▸ EXERCISE REQUIREMENTS
Below are records that hold pictures; write out only the lines from their start through the line with "# Lengths in", exactly, and drop the pictures.

— START OF EXERCISE DATA —

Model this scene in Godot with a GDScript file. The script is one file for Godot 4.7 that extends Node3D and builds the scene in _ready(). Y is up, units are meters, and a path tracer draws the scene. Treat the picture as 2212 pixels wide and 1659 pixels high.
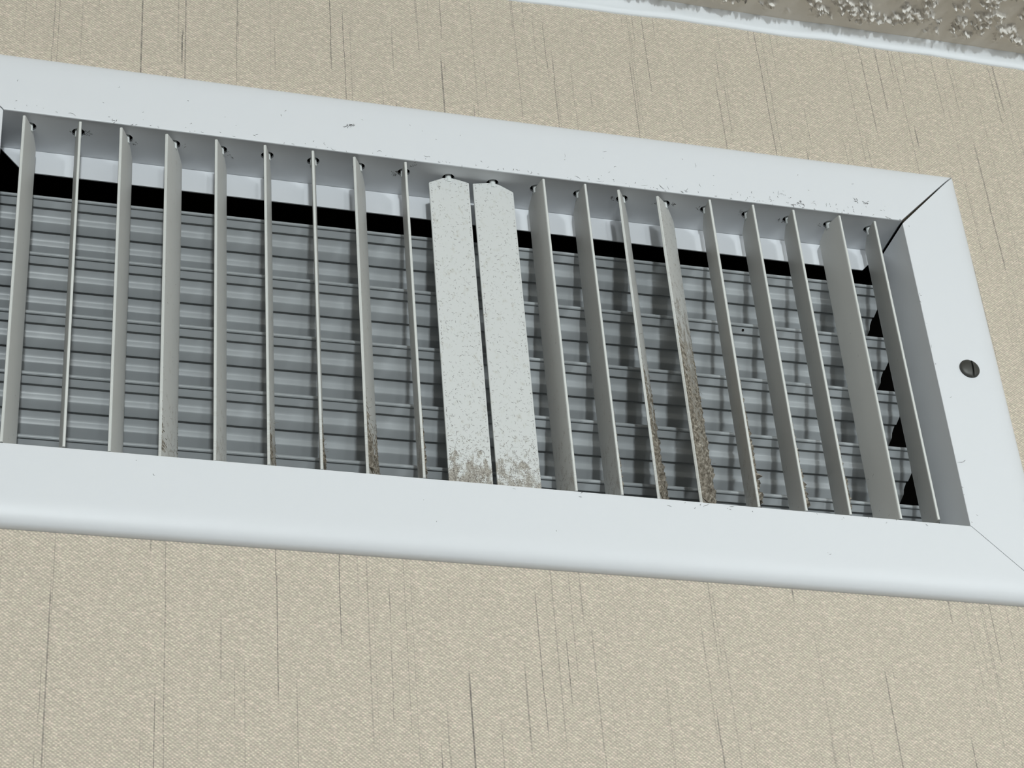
extends Node3D
# A white metal wall register seen from below, on textured wallpaper, close under a popcorn ceiling.
# Lengths in the builders are millimetres, measured from the lower left inner corner of the register's opening; K turns them into metres.

const K := 0.001
const VENT := Vector3(0.0, 2.177, 0.0)      # where that corner stands in the room
const W := 355.6                            # opening
const H := 144.8
const B := 30.0                             # flange width
const FZ := 5.1                             # flange height off the wall
const BACK := -16.0                         # depth of the register box
const CEIL := 251.2                         # ceiling above the opening's lower edge
const PIV0 := 10.1
const PITCH := 17.6
const PIVZ := -2.8
const TURN := [-19.2, -0.4, -20.7, -27.6, -21.8, -17.0, -12.9, -25.4, -9.1, 90.0, 90.0, 4.5, -1.0, -29.1, -40.3, -10.5, -6.0, -8.8, 7.8, -9.5]

var rng := RandomNumberGenerator.new()
var M := {}


func _ready() -> void:
	rng.seed = 20240611
	# ---- camera
	var cam := Camera3D.new()
	cam.name = "camera"
	cam.fov = 19.593
	cam.near = 0.02
	cam.far = 20.0
	cam.basis = Basis(Vector3(0.96179049, -0.07308921, 0.26385036), Vector3(-0.09466647, 0.81548901, 0.57097805), Vector3(-0.2568994, -0.57413905, 0.77741048)).orthonormalized()
	cam.position = VENT + Vector3(-20.395, -413.413, 624.145) * K
	add_child(cam)
	cam.current = true
	# ---- environment: an enclosed room, no sky
	var env := Environment.new()
	env.background_mode = Environment.BG_COLOR
	env.background_color = Color(0.02, 0.02, 0.02)
	env.tonemap_mode = Environment.TONE_MAPPER_LINEAR
	env.tonemap_exposure = 0.53
	env.sdfgi_enabled = true
	env.ssao_enabled = true
	env.ssil_enabled = true
	var we := WorldEnvironment.new()
	we.name = "environment"
	we.environment = env
	add_child(we)
	# ---- lamps: two flush ceiling lamps behind the camera
	materials()
	lamp(Vector3(-0.31, VENT.y + CEIL * K, 3.20), 110.0, 8.4, 0.075, "white pendant lamp hanging far out in front of the vent wall")
	lamp(Vector3(0.02, VENT.y + CEIL * K, 3.60), 110.0, 1.6, 0.075, "white pendant lamp farthest from the vent wall, behind the other two")
	lamp(Vector3(0.78, VENT.y + CEIL * K, 0.95), 30.0, 0.44, 0.11, "white pendant lamp hanging close to the vent, toward the pale side wall")
	# ---- the setting
	room()
	caulk()
	popcorn()
	# ---- the vent
	duct()
	vent()


# ------------------------------------------------------------------ mesh helpers

class Tris:
	var v := PackedVector3Array()
	var uv := PackedVector2Array()

	func tri(a: Vector3, b: Vector3, c: Vector3, ua := Vector2.ZERO, ub := Vector2.ZERO, uc := Vector2.ZERO) -> void:
		v.append_array(PackedVector3Array([a, b, c]))
		uv.append_array(PackedVector2Array([ua, ub, uc]))

	func quad(a: Vector3, b: Vector3, c: Vector3, d: Vector3, ua := Vector2.ZERO, ub := Vector2.ZERO, uc := Vector2.ZERO, ud := Vector2.ZERO) -> void:
		tri(a, b, c, ua, ub, uc)
		tri(a, c, d, ua, uc, ud)

	func box(lo: Vector3, hi: Vector3) -> void:
		var p := []
		for i in 8:
			p.append(Vector3(hi.x if i & 1 else lo.x, hi.y if i & 2 else lo.y, hi.z if i & 4 else lo.z))
		for f in [[0, 2, 3, 1], [4, 5, 7, 6], [0, 1, 5, 4], [2, 6, 7, 3], [0, 4, 6, 2], [1, 3, 7, 5]]:
			quad(p[f[0]], p[f[1]], p[f[2]], p[f[3]])

	# rings of equal length joined into a tube; closed rings; caps as fans
	func loft(rings: Array, capped := true) -> void:
		var n: int = rings[0].size()
		for k in rings.size() - 1:
			for i in n:
				var j := (i + 1) % n
				quad(rings[k][i], rings[k][j], rings[k + 1][j], rings[k + 1][i])
		if capped:
			cap(rings[0], true)
			cap(rings[-1], false)

	func cap(ring: Array, back: bool) -> void:
		# earclip in the ring's own plane
		var o: Vector3 = ring[0]
		var nrm := Vector3.ZERO
		for i in ring.size():
			nrm += (ring[i] - o).cross(ring[(i + 1) % ring.size()] - o)
		nrm = nrm.normalized()
		var ex := nrm.cross(Vector3(0.31, 0.77, 0.55)).normalized()
		var ey := nrm.cross(ex)
		var flat := PackedVector2Array()
		for q in ring:
			flat.append(Vector2((q - o).dot(ex), (q - o).dot(ey)) * 10.0)
		var idx := Geometry2D.triangulate_polygon(flat)
		for t in range(0, idx.size(), 3):
			var a: Vector3 = ring[idx[t]]
			var b: Vector3 = ring[idx[t + 1]]
			var c: Vector3 = ring[idx[t + 2]]
			if ((b - a).cross(c - a).dot(nrm) > 0.0) == back:
				tri(a, c, b)
			else:
				tri(a, b, c)


# Makes the mesh: a closed one is turned outward by its signed volume; normals are smoothed under the crease angle.
func make(t: Tris, crease := 35.0, closed := true, scale := K) -> ArrayMesh:
	var v := t.v
	var n := v.size()
	if closed:
		var vol := 0.0
		for i in range(0, n, 3):
			vol += v[i].dot(v[i + 1].cross(v[i + 2]))
		if vol < 0.0:                      # counter-clockwise seen from outside is wanted here
			for i in range(0, n, 3):
				var s := v[i + 1]
				v[i + 1] = v[i + 2]
				v[i + 2] = s
				var u := t.uv[i + 1]
				t.uv[i + 1] = t.uv[i + 2]
				t.uv[i + 2] = u
	var fn := PackedVector3Array()
	var at := {}
	for i in range(0, n, 3):
		var c := (v[i + 1] - v[i]).cross(v[i + 2] - v[i])
		fn.append(c)
		for k in 3:
			var key := Vector3i((v[i + k] * 2000.0).round())
			if at.has(key):
				at[key].append(i / 3)
			else:
				at[key] = [i / 3]
	var pos := PackedVector3Array()
	var nor := PackedVector3Array()
	var uvs := PackedVector2Array()
	pos.resize(n)
	nor.resize(n)
	uvs.resize(n)
	var lim := cos(deg_to_rad(crease))
	for i in n:
		var f := i / 3
		var own := fn[f].normalized()
		var sum := Vector3.ZERO
		for g in at[Vector3i((v[i] * 2000.0).round())]:
			if fn[g].normalized().dot(own) > lim:
				sum += fn[g]
		# clockwise order for Godot: swap the last two corners
		var to: int = i if i % 3 == 0 else (i + 1 if i % 3 == 1 else i - 1)
		pos[to] = v[i] * scale
		nor[to] = sum.normalized() if sum.length_squared() > 0.0 else own
		uvs[to] = t.uv[i]
	var a := []
	a.resize(Mesh.ARRAY_MAX)
	a[Mesh.ARRAY_VERTEX] = pos
	a[Mesh.ARRAY_NORMAL] = nor
	a[Mesh.ARRAY_TEX_UV] = uvs
	var m := ArrayMesh.new()
	m.add_surface_from_arrays(Mesh.PRIMITIVE_TRIANGLES, a)
	return m


func obj(called: String, mesh: Mesh, mat: Material, parent: Node = self, at := Vector3.ZERO) -> MeshInstance3D:
	var o := MeshInstance3D.new()
	o.name = called
	o.mesh = mesh
	o.material_override = null
	for s in mesh.get_surface_count():
		o.set_surface_override_material(s, mat)
	o.position = at
	parent.add_child(o, true)
	return o


func tag(o: Node, label: String, category: String, kind := "", group := "") -> void:
	o.set_meta("label", label)
	o.set_meta("category", category)
	if kind:
		o.set_meta("kind", kind)
	if group:
		o.set_meta("group", group)


# ------------------------------------------------------------------ materials

func paint(c: Color, rough: float, spec := 0.5) -> StandardMaterial3D:
	var m := StandardMaterial3D.new()
	m.albedo_color = c
	m.roughness = rough
	m.metallic_specular = spec
	return m


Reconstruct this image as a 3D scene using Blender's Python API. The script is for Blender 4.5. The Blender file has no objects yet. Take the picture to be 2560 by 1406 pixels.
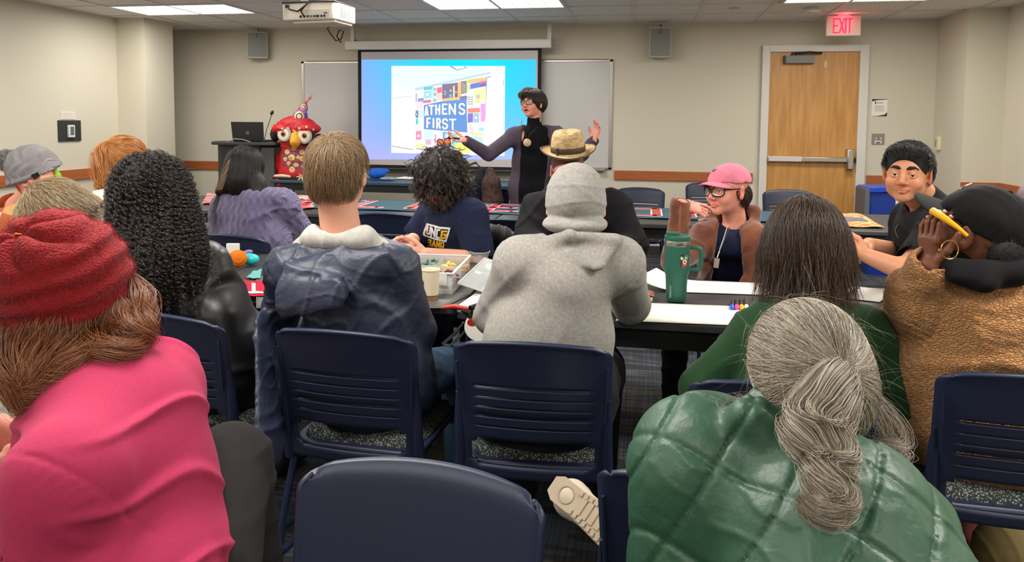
import bpy, math, random
import numpy as np
from mathutils import Vector, Matrix
from mathutils.bvhtree import BVHTree
random.seed(7); RNG = np.random.default_rng(7)
SC = bpy.context.scene; COL = SC.collection
PI = math.pi
# ------------------------------------------------------------ camera, world, lights, exposure
F, CX, CY, CAMH = 1860., 1280., 430., 1.42
YAW, PITCH, ROLL = math.atan(336 / F), math.atan(128 / F), 0.008
_f = np.array([-math.sin(YAW) * math.cos(PITCH), math.cos(YAW) * math.cos(PITCH), -math.sin(PITCH)])
_r = np.array([math.cos(YAW), math.sin(YAW), 0.]); _u = np.cross(_r, _f)
CR = _r * math.cos(ROLL) + _u * math.sin(ROLL); CU = -_r * math.sin(ROLL) + _u * math.cos(ROLL)
CC = np.array([0, 0, CAMH])
def ray(x, y): return _f + CR * (x - CX) / F - CU * (y - CY) / F
def A(x, y, Z): return CC + ray(x, y) * Z            # the point of the place seen at x, y of the photograph, Z metres deep
def on_y(x, y, Y): d = ray(x, y); return CC + d * (Y / d[1])
def on_x(x, y, X): d = ray(x, y); return CC + d * (X / d[0])
def on_z(x, y, z): d = ray(x, y); return CC + d * ((z - CAMH) / d[2])
cam = bpy.data.cameras.new('camera'); co = bpy.data.objects.new('camera', cam); COL.objects.link(co)
cam.sensor_width = 36; cam.lens = F / 2560 * 36; cam.shift_y = -(703 - CY) / 2560; cam.clip_start = 0.05
m = Matrix([[CR[i], CU[i], -_f[i]] for i in range(3)]).to_4x4(); m.translation = CC
co.matrix_world = m; SC.camera = co
w = bpy.data.worlds.new('world'); SC.world = w; w.use_nodes = True
w.node_tree.nodes['Background'].inputs[0].default_value = (.8, .85, 1, 1); w.node_tree.nodes['Background'].inputs[1].default_value = 0.05
SC.view_settings.view_transform = 'Standard'; SC.view_settings.look = 'None'; SC.view_settings.gamma = 1
SC.view_settings.use_curve_mapping = False; SC.view_settings.exposure = 0.27
CEIL = 2.45
LAMPX = (-4.33, -1.33, 1.70); LAMPY = (-0.8, 1.65, 4.05, 6.46)
def area_lamp(x, y, z, sx, sy, power, col=(1, .95, .88)):
    l = bpy.data.lights.new('troffer_lamp', 'AREA'); l.shape = 'RECTANGLE'; l.size = sx; l.size_y = sy; l.energy = power; l.color = col
    o = bpy.data.objects.new('troffer_lamp', l); o.location = (x, y, z); COL.objects.link(o); return o
for lx in LAMPX:
    for ly in LAMPY: area_lamp(lx, ly, CEIL - .03, 1.15, .55, {-.8: 30, 1.65: 46, 4.05: 42, 6.46: 23}[ly])

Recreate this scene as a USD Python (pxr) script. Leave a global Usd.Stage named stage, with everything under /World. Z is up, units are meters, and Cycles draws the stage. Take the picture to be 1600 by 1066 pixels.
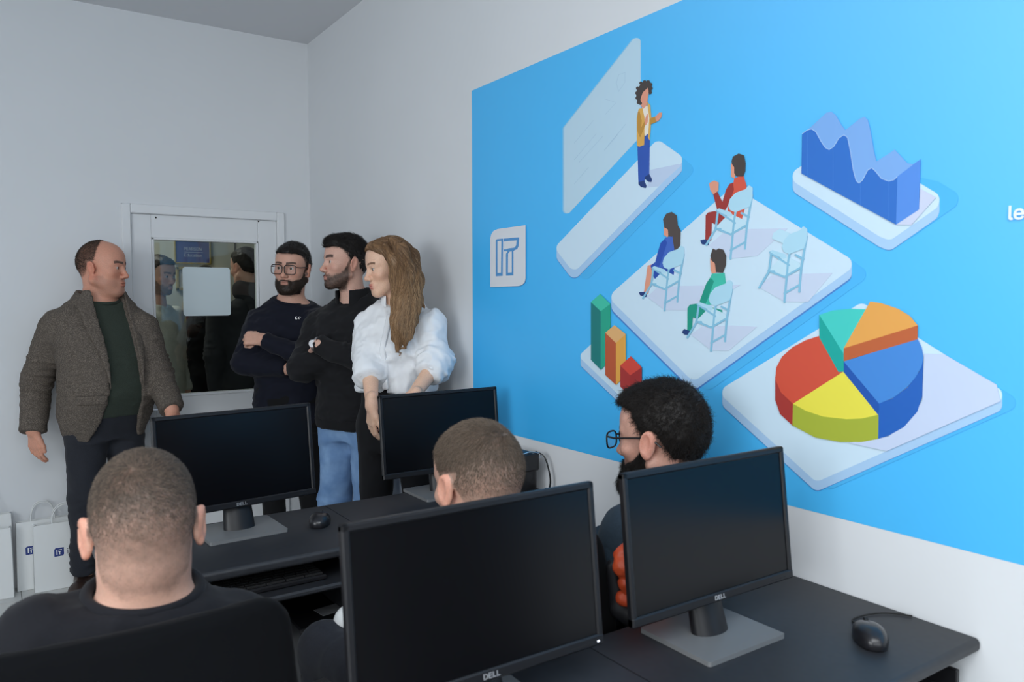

— END OF EXERCISE DATA —

▸ WORKED SOLUTION
Model this scene in Godot with a GDScript file. The script is one file for Godot 4.7 that extends Node3D and builds the scene in _ready(). Y is up, units are meters, and a path tracer draws the scene. Treat the picture as 2212 pixels wide and 1659 pixels high.
extends Node3D
# A white metal wall register seen from below, on textured wallpaper, close under a popcorn ceiling.
# Lengths in the builders are millimetres, measured from the lower left inner corner of the register's opening; K turns them into metres.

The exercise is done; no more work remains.